* **Instructions to follow**:
Would you quote the material below from its first line through the line containing "S.camera = cam", exactly and with both ends included?

* **Given material**:
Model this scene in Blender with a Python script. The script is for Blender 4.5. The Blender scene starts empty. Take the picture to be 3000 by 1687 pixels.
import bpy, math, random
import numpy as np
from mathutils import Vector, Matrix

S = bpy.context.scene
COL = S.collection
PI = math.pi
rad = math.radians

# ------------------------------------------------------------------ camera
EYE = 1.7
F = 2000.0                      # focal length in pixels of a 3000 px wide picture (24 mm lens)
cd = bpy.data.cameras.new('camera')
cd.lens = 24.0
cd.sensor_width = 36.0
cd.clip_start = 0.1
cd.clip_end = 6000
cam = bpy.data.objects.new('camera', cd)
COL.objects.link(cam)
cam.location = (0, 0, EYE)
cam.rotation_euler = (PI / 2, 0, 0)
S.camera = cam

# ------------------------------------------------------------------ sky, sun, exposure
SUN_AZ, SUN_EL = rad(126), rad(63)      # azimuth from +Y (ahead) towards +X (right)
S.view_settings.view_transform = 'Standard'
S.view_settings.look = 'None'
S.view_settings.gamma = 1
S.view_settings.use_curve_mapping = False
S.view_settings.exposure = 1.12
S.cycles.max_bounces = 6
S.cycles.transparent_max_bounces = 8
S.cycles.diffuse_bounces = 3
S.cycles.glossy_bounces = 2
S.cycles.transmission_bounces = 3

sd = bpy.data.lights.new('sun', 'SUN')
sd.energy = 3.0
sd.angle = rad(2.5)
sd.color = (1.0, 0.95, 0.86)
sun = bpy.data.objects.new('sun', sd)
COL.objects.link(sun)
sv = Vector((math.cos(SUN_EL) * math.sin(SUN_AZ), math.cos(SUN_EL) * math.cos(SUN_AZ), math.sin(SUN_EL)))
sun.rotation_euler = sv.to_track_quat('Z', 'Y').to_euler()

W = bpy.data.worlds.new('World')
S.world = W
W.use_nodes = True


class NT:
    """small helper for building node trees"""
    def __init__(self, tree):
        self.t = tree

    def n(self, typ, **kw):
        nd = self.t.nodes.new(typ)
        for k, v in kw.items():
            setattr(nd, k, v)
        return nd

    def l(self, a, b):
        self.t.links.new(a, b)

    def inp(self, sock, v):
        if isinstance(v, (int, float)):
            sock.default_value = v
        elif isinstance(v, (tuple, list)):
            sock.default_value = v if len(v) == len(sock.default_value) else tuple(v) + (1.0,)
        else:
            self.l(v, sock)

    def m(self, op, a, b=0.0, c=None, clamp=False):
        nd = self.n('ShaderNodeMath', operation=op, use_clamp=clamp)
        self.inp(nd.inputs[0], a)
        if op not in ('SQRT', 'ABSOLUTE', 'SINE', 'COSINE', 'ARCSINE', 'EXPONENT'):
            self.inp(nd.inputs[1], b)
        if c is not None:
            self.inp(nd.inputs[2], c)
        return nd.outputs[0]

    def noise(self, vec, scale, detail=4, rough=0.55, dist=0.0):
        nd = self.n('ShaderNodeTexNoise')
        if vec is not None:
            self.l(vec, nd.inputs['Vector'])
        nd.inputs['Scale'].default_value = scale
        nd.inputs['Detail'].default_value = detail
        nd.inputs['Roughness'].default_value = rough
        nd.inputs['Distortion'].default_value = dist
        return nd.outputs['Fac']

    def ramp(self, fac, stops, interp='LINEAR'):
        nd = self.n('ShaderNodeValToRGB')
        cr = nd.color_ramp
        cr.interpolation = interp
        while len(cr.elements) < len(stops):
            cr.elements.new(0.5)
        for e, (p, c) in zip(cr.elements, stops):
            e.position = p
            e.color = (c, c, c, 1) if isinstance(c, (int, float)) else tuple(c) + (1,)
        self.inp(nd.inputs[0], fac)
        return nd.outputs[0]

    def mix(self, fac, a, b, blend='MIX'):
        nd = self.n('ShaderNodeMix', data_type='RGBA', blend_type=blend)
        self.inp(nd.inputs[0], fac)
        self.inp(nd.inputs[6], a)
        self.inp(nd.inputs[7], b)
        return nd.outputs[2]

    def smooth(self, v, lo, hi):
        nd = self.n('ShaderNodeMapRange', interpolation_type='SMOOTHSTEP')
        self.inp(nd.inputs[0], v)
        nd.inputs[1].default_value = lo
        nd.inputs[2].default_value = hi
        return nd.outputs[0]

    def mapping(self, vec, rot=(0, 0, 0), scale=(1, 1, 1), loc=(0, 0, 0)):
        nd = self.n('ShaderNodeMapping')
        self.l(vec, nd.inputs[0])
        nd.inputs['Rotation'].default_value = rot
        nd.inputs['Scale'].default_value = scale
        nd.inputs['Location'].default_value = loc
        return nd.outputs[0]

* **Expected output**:
Model this scene in Blender with a Python script. The script is for Blender 4.5. The Blender scene starts empty. Take the picture to be 3000 by 1687 pixels.
import bpy, math, random
import numpy as np
from mathutils import Vector, Matrix

S = bpy.context.scene
COL = S.collection
PI = math.pi
rad = math.radians

# ------------------------------------------------------------------ camera
EYE = 1.7
F = 2000.0                      # focal length in pixels of a 3000 px wide picture (24 mm lens)
cd = bpy.data.cameras.new('camera')
cd.lens = 24.0
cd.sensor_width = 36.0
cd.clip_start = 0.1
cd.clip_end = 6000
cam = bpy.data.objects.new('camera', cd)
COL.objects.link(cam)
cam.location = (0, 0, EYE)
cam.rotation_euler = (PI / 2, 0, 0)
S.camera = cam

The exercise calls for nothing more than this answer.